Other visitors creep closer, drawn by Bakker's enthusiasm as he begins to reveal the story hidden in plain sight:
"It's a beautiful skeleton of a female and looking out at us from the ribcage is the eye and snout – that's an unborn pup, right there! But wait here's another, another unborn pup, and here's another one, number three."
Bakker continues to point out the babies until he reaches the seventh, this one wedged lower, in the birth canal.
"She died giving birth to number seven, there. It's beautiful, but sad, but wonderful."

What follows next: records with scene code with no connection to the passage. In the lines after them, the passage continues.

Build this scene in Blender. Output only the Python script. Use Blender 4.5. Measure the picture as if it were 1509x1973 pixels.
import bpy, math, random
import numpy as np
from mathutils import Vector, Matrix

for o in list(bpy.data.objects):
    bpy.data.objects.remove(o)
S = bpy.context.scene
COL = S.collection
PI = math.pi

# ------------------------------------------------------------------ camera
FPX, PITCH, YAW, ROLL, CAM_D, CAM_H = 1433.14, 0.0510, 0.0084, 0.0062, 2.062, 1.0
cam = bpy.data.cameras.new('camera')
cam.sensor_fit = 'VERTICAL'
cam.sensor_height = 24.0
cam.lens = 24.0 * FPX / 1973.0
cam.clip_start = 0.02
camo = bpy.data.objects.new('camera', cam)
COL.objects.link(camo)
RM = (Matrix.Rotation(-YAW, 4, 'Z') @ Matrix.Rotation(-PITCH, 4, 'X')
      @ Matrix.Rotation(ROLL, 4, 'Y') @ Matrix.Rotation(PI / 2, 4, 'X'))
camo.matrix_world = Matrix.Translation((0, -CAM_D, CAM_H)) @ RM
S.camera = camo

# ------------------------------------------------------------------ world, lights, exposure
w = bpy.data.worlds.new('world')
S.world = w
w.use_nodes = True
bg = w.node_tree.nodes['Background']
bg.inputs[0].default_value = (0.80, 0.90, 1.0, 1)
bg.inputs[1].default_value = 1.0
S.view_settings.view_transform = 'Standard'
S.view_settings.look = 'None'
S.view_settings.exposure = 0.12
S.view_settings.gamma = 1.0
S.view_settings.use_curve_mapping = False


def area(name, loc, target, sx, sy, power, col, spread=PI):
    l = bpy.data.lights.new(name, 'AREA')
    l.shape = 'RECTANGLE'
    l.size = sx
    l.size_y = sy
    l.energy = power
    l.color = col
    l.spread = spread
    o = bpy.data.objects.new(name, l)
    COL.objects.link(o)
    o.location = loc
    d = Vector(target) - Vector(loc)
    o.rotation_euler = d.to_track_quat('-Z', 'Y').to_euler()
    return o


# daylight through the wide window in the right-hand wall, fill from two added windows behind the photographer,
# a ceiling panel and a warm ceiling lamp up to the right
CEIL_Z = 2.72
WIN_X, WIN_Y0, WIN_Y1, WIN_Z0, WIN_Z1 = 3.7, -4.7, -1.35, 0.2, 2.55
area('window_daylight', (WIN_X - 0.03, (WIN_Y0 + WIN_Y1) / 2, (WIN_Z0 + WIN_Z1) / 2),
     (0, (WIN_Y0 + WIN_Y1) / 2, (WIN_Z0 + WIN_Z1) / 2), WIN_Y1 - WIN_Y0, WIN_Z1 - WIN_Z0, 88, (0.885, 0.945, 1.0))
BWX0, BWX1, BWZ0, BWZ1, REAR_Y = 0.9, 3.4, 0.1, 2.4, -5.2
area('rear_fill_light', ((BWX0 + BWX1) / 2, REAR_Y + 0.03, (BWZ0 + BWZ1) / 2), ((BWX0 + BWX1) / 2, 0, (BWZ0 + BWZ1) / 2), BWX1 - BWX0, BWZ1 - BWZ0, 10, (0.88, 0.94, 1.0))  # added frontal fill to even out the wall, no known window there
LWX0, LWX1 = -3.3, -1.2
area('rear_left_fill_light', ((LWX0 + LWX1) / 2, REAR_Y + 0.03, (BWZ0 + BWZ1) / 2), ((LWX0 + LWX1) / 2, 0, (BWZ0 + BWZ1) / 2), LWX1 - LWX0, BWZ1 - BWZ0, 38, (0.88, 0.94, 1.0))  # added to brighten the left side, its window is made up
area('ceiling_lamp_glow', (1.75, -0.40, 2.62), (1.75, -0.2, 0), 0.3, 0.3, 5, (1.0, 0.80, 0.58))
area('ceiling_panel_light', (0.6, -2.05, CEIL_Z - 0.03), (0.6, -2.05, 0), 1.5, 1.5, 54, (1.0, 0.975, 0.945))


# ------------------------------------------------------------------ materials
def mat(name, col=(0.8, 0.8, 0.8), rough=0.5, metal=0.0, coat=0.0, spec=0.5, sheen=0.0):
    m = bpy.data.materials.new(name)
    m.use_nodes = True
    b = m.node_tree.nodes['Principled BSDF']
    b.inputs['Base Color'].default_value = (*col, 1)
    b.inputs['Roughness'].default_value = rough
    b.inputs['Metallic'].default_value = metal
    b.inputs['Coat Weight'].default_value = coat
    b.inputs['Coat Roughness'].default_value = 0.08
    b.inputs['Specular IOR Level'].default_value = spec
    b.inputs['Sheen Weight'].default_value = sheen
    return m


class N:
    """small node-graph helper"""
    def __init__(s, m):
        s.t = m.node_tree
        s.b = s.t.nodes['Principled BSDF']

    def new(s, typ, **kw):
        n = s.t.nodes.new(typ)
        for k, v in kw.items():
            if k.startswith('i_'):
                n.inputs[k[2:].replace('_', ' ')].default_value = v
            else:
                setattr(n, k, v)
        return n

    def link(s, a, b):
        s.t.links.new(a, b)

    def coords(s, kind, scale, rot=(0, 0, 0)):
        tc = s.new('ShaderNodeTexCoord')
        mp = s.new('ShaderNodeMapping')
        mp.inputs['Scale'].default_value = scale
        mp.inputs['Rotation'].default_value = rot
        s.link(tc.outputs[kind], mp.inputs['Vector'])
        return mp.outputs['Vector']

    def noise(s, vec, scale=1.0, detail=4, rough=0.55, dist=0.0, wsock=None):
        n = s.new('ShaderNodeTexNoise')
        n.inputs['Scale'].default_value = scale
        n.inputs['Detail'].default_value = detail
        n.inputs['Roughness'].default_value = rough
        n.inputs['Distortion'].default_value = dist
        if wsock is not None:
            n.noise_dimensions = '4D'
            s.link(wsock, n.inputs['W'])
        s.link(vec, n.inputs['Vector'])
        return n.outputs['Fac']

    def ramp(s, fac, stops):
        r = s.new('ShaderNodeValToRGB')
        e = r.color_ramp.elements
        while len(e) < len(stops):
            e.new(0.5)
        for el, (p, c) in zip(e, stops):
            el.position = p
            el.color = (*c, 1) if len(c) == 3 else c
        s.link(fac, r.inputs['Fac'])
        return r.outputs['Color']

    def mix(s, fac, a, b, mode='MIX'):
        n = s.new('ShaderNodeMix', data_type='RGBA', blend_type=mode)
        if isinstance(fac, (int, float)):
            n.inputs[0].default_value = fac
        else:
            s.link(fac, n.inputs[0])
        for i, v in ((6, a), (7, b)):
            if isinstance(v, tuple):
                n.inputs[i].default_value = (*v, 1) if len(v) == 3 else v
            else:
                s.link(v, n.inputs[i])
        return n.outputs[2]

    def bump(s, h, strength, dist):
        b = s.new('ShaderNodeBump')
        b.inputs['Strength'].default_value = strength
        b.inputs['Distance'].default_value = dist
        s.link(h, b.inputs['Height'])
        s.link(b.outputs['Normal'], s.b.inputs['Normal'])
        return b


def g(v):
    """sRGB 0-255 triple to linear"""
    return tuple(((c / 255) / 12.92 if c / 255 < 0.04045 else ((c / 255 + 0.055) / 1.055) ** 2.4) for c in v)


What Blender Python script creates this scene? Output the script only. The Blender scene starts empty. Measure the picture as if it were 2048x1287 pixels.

There are hundreds of specimens, ranging from ancient sea lilies to fossilized feces to a giant ground sloth.
Bakker says it's hard to choose, but the star of the show may be a complete triceratops with rare samples of mummified skin.
But Brielle Driggs, a four-year-old from Pearland, disagrees. She tells Bakker her favorite is the classic dinosaur, the carnivorous tyrant lizard, or …
"T. rex."
"And why do you like it?"
"'Cause, ‘cause, ‘cause it has two fingers, cause it's really big and it's my favorite too."
"Do you know what it did with its two fingers?"
"Eats meat!"
"Nope, the fingers are so short and they're so weak it can't reach its mouth...It would come up to its mate or its babies and it would stroke them. That's for making its babies feel better."
Bakker urges visitors not to speed past the early specimens, like the exquisite rococo fossils of trilobites.
Trilobites thrived for 200 million years, lasting longer than dinosaurs and surviving many extinctions.
“I call them the Faberge eggs of the fossil record because they're so intricately sculpted. Some of them have horns on their horns and frills on their butts and some of them probably floated in the water column and some certainly burrowed. Look at that, isn't that amazing? I mean you can really get hooked on trilobites.”
The exhibit is now open to the public and included in the regular admission price.